絞り染めとは、生地を圧縮したり、巻いたり、縮めたりして染色することで、染まる部分と染まらない部分を作り、模様を表現する技法の一つです。
戦後間もなく生まれたいわゆる団塊の世代にとって、板締めで麻の
葉模様を藍染めにした綿布は赤ちゃんんのおしめとして懐かしいものでした。昭和後期に紙おむつが出回ってから、おしめを干す場面を目にする機会は全くといってよいほど失われました。
雪花絞り(せっかしぼり)は、板締め絞りの代表的な模様。布を三角形や四角形に折り畳み、それぞれの"辺"を染料に浸すことで、独特の幾何学的な模様が染め出されます。

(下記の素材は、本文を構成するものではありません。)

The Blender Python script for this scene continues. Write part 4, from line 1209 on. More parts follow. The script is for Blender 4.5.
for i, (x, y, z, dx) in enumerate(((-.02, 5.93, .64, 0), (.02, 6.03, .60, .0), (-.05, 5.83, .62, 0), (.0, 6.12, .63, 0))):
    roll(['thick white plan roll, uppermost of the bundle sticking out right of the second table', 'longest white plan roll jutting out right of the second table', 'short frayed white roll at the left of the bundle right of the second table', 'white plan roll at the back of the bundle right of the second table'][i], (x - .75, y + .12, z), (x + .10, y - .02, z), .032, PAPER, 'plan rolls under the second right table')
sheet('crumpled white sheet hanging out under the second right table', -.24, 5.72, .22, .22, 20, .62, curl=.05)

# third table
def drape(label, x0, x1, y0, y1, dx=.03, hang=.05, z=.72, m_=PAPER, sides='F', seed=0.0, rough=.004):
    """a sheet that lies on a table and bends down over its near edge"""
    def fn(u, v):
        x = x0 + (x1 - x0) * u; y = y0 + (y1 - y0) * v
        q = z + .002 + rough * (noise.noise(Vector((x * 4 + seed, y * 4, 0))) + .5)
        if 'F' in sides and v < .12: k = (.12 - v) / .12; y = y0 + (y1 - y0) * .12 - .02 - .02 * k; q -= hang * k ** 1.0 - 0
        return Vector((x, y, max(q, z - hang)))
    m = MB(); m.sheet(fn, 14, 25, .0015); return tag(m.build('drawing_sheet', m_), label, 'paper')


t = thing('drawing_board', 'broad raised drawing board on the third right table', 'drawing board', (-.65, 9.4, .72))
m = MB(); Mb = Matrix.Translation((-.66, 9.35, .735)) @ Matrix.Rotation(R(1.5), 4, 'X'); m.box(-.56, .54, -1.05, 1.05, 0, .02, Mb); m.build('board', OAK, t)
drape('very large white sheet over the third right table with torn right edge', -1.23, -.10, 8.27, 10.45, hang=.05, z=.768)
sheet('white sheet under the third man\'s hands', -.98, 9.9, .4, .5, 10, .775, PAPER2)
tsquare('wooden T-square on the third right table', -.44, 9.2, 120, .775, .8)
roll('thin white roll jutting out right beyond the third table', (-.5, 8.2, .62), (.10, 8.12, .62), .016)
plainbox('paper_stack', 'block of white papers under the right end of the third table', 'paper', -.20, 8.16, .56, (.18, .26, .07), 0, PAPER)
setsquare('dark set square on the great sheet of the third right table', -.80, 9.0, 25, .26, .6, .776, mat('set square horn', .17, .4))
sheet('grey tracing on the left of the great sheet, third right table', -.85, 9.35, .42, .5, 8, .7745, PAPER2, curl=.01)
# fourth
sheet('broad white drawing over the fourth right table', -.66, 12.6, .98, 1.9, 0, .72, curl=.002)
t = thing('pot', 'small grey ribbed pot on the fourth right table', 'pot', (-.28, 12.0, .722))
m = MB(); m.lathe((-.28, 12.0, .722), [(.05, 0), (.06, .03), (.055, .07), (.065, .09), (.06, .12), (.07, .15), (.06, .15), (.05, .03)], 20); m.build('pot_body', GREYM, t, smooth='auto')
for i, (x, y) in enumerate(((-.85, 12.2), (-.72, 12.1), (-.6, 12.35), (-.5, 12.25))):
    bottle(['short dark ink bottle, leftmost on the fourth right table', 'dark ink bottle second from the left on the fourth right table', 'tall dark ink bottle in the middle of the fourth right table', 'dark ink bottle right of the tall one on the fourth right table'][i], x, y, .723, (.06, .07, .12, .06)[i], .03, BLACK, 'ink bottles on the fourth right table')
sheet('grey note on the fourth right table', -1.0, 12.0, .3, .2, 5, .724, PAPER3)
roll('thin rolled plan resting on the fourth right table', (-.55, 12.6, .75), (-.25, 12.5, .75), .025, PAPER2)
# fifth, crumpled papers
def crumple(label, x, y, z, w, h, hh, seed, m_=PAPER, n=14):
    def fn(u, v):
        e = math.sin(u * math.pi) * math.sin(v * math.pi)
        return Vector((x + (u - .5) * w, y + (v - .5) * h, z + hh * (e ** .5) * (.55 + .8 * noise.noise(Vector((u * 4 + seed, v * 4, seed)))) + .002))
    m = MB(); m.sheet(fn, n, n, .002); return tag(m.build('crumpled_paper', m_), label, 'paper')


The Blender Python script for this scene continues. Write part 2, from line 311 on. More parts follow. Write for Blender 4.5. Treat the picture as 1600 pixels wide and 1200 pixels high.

折り畳み方、染める辺の場所、染めのちょっとしたさじ加減(染料の浸透具合)によって、雪の結晶と同じように、ひとつとして同じ模様は出来上がらないのです。
ピンクの「雪花絞り」はその名の通り、ひとつひとつは雪の結晶のようで、そして雪花が並んだ布は万華鏡のようで、眺めているとつい引き込まれてしまう美しさがあります。涼しげなこの模様は、夏の浴衣にまさにぴったりです。